La crudeltà taciuta, la verità abilmente messa da parte, l’efferatezza dei gesti, è il reale che si ritrova nei versi di Alessandra Carnaroli.
Feroci forse, i versi, eppure così taglienti da lacerare i veli e arrivare nella loro profonda schiettezza a lacerare l’anima di chi legge a suggerire quasi di aprire gli occhi e tornare a pensare. Nella sezione Gaza c’è tutto ciò che vediamo ogni giorno prima di girarci dall’altra parte. “5000 donne palestinesi/ Si preparano a partorire/ Entro un mese/ Che spreco di bambini/ Nati ancora vivi” ed ancora “I bambini uccisi/ E fatti a strisce/ Sono come/ Il nastro adesivo/ Non capisci/ Mai dove iniziano/ Solo come finiscono”. Nella sezione Ucraina “Queste foto di madri/ Che salutano i figli/ Tutti maschi in partenza/ Dentro metropolitane/ che non partono/ Stazionano tra gattini infilati/ Nelle buste come beni primari/ E bambini vestiti a cipolla/ Che non sbagli”.

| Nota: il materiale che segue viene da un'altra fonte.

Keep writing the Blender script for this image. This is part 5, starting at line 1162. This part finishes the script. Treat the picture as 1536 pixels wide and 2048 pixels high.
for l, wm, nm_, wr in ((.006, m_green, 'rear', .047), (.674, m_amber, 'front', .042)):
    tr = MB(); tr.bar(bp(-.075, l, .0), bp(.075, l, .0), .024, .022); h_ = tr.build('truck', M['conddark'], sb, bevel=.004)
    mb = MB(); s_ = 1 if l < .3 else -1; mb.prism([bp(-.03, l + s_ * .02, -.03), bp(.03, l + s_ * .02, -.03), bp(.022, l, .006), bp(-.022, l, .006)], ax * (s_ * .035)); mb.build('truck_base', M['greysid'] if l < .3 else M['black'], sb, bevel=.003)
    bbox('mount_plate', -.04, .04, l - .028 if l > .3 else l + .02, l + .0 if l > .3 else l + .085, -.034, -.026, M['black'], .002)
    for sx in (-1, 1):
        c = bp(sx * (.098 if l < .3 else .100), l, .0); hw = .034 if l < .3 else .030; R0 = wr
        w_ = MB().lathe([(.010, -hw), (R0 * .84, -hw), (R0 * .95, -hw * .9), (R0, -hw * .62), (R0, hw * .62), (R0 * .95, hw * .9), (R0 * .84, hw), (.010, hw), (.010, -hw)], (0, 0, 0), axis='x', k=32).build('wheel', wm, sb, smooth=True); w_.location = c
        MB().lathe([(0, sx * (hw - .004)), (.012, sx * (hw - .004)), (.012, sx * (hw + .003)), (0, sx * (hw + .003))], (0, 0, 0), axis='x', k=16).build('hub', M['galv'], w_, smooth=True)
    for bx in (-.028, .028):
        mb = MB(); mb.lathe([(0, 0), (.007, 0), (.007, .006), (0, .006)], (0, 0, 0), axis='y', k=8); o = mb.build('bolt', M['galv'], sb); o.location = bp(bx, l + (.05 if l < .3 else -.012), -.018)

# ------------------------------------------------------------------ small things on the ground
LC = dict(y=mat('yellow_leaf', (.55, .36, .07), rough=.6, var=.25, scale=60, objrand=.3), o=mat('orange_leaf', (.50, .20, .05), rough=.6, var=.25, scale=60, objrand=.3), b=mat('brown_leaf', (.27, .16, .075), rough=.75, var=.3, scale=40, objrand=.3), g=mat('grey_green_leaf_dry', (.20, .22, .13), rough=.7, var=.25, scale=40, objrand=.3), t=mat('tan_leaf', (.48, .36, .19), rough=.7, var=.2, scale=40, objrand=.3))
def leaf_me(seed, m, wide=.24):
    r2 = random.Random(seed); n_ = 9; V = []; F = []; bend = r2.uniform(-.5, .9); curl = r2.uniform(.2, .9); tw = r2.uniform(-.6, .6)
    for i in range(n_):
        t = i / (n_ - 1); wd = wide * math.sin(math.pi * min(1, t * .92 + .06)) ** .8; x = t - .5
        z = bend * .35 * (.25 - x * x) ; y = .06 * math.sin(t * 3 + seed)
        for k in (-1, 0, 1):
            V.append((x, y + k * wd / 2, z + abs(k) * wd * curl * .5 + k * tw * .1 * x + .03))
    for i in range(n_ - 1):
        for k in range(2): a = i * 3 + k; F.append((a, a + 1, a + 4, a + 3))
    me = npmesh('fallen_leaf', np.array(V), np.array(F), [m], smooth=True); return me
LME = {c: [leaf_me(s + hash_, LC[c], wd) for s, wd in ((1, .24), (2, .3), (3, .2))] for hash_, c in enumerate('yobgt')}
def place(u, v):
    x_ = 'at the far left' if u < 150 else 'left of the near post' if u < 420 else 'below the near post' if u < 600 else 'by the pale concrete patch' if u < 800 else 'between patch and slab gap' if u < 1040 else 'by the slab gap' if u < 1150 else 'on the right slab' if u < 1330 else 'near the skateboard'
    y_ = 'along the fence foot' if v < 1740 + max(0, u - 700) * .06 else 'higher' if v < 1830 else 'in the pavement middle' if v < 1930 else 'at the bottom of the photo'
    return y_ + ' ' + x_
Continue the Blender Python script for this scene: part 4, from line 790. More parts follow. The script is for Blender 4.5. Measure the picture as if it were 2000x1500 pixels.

Alessandra Carnaroli e le sue poesie in Non si tocca la frutta però i culi nelle metropolitane, Giulio Einaudi Editore rivelano con parole precise e puntuali l’essenza del nostro tempo, e ci sono le madri. “Questa madre/ che guarda la figlia/ in mutande su instagram/ misura coi pollici la distanza/ dal ginocchio all’anca/ lo spessore di carne/ sui fianchi e le labbra/ ricorda di essere stata/ più magra ai suoi tempi/ nonostante l’assenza di filtri”.
Sono versi che raccontano il quotidiano, la banalità, gli esseri umani con una nota di ironia ed anche di sarcasmo. Sono parole, immagini, descrizioni, sono le notizie di cronaca, soo i piccoli disastri umani. Siamo noi, persi in questo tempo.